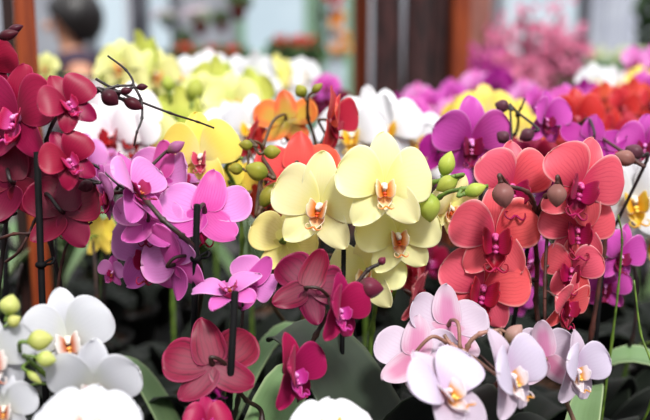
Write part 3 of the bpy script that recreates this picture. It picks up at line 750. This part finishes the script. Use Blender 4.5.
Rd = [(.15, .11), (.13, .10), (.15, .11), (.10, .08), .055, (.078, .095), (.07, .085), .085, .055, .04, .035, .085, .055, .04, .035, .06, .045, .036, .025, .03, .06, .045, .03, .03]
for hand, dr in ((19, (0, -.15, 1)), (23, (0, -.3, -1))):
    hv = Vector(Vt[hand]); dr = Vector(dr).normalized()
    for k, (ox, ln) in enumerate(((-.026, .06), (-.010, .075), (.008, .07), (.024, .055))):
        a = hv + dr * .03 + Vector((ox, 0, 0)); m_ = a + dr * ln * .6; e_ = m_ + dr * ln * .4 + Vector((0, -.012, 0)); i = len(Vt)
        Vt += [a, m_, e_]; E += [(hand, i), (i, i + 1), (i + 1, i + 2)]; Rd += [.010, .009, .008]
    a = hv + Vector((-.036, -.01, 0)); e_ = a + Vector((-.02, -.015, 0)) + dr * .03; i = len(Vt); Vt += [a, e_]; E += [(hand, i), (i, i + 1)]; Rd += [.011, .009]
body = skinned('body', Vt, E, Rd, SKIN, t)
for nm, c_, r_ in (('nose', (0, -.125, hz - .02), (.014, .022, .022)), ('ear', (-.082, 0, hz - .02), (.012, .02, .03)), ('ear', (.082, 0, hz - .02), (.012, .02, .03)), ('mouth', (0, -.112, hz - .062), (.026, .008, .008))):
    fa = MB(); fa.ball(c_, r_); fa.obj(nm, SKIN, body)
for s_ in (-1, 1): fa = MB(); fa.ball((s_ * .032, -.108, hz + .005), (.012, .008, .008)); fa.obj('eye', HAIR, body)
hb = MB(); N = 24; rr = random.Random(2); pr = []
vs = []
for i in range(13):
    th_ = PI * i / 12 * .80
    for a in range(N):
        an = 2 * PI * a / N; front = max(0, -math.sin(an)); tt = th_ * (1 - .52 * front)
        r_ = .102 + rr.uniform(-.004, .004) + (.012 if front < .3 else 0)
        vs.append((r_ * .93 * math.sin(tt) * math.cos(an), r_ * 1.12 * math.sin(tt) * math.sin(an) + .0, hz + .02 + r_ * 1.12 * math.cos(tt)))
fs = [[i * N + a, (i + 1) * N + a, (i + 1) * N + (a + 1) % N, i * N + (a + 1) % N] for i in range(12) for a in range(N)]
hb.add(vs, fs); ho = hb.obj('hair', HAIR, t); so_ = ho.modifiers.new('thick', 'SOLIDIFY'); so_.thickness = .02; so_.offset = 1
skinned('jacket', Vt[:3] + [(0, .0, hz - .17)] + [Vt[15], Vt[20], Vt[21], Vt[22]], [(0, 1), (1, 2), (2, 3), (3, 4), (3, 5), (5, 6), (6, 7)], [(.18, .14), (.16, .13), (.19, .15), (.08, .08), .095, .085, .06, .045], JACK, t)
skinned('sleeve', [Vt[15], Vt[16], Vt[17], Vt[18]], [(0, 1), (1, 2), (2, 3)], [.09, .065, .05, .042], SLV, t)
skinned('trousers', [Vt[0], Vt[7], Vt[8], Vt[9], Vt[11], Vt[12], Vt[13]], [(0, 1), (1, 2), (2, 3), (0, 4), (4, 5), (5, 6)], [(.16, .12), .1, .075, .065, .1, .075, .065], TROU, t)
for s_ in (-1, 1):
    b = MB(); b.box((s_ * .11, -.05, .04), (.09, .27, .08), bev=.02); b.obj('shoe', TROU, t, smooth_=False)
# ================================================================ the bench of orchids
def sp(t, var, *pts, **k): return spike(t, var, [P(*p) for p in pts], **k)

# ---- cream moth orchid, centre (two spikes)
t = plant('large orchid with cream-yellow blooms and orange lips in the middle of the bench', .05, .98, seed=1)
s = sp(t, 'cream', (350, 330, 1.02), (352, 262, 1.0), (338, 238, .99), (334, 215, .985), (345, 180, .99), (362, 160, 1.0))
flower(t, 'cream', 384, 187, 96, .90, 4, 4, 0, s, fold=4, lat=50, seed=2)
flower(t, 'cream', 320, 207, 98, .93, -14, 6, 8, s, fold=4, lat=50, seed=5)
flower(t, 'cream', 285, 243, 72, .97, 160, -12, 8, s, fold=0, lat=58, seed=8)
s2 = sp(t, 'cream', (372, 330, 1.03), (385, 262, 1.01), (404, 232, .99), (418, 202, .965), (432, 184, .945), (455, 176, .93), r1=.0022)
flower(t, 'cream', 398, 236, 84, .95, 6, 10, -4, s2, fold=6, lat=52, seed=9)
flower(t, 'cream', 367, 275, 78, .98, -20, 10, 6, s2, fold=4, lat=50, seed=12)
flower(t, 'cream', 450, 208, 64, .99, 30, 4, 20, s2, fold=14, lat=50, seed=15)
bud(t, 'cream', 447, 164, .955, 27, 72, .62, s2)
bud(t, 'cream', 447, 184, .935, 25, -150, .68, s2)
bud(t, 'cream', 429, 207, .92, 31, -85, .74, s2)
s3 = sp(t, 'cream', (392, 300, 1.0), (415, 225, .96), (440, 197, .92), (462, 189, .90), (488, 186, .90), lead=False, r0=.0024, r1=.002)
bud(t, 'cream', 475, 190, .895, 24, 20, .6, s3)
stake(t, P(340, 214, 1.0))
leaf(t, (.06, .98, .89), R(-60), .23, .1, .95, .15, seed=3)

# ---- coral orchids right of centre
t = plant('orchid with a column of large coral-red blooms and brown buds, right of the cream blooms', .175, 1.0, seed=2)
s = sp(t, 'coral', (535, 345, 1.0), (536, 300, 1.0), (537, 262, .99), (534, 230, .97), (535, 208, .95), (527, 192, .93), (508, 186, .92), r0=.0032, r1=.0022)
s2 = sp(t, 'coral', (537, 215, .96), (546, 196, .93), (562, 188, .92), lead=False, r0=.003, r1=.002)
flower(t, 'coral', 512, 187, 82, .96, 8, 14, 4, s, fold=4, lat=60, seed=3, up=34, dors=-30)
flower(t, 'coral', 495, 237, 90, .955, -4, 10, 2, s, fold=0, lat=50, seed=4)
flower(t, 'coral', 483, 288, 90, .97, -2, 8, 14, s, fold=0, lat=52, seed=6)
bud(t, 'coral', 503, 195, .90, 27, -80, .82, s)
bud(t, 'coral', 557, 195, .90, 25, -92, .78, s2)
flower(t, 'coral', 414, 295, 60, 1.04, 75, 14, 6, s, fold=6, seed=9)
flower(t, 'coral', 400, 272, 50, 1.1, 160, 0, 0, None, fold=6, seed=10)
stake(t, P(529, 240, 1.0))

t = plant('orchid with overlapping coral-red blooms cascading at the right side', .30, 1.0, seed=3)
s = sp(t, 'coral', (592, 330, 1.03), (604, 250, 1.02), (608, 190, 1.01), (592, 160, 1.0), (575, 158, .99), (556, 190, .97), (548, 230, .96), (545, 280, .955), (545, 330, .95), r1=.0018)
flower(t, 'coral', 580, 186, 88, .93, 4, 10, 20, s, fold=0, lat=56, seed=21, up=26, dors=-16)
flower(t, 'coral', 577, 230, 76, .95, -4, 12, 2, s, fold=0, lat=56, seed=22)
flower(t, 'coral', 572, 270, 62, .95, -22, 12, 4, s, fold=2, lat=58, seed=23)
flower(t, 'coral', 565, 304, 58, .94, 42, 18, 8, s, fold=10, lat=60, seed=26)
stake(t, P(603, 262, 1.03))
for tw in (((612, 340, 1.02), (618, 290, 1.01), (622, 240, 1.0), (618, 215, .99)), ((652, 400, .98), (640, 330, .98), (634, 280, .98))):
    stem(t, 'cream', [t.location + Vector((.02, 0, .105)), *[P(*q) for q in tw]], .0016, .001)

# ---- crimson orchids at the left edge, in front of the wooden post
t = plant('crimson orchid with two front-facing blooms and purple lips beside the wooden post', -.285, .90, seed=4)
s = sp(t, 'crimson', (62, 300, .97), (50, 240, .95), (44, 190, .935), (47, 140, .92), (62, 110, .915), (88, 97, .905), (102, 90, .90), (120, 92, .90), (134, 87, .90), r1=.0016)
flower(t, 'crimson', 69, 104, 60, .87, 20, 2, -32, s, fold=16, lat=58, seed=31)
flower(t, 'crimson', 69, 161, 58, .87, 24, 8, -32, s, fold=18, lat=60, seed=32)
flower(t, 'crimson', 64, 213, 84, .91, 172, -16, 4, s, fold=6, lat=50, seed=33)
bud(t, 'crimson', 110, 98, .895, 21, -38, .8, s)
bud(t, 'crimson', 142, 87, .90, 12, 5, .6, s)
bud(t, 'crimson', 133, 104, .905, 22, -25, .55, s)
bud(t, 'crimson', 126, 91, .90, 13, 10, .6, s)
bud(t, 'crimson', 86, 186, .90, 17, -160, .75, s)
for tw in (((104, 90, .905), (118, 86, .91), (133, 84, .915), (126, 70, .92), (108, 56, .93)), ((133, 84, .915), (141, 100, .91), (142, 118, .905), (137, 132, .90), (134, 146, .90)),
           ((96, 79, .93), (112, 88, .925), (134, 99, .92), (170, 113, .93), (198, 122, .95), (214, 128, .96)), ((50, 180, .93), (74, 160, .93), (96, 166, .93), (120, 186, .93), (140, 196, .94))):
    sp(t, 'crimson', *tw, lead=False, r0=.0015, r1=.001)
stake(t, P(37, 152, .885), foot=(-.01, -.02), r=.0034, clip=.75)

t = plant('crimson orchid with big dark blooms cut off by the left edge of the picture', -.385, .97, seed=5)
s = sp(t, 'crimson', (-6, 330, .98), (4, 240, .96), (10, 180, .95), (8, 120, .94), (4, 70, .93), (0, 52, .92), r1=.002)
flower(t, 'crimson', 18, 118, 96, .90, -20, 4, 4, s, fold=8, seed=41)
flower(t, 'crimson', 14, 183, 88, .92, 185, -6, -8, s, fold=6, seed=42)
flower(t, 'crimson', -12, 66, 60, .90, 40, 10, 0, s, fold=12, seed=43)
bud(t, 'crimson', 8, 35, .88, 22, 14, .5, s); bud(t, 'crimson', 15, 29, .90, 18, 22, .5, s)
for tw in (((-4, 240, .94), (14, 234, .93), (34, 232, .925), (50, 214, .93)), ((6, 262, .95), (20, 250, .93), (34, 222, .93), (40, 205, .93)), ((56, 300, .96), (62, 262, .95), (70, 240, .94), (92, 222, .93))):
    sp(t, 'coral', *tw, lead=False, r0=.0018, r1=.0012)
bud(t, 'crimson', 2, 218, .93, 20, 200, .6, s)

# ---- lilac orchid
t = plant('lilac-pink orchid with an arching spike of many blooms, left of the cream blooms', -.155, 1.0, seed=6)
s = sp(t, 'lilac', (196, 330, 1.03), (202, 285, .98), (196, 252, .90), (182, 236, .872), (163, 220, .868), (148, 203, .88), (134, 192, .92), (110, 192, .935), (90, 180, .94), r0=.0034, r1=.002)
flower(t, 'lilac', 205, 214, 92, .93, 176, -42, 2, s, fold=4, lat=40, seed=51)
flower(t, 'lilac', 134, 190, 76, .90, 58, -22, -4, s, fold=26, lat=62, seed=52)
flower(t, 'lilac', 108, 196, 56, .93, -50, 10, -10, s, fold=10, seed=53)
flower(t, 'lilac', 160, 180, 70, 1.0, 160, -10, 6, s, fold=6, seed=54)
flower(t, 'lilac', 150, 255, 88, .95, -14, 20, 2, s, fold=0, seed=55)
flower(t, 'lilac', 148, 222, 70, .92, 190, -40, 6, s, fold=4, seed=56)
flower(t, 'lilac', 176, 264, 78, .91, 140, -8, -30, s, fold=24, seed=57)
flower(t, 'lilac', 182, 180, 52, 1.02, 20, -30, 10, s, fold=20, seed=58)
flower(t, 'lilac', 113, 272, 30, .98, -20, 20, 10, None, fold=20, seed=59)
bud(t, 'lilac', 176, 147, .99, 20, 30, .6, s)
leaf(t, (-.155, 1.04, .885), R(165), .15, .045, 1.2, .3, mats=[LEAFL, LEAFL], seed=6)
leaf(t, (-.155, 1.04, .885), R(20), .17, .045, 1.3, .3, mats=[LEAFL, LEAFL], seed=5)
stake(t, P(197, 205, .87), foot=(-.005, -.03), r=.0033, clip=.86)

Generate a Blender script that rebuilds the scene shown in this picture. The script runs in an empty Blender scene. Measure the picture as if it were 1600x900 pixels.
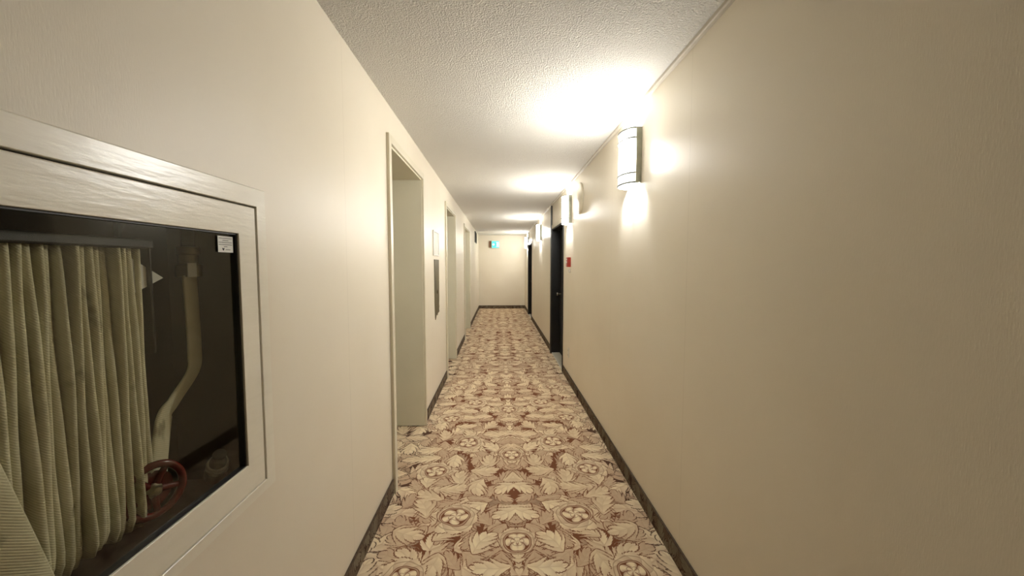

What is being asked — Search the data for "this" and list every line in which it occurs.

Task result —
Write part 3 of the bpy script that recreates this picture. It picks up at line 750. This part finishes the script. Use Blender 4.5.
Generate a Blender script that rebuilds the scene shown in this picture. The script runs in an empty Blender scene. Measure the picture as if it were 1600x900 pixels.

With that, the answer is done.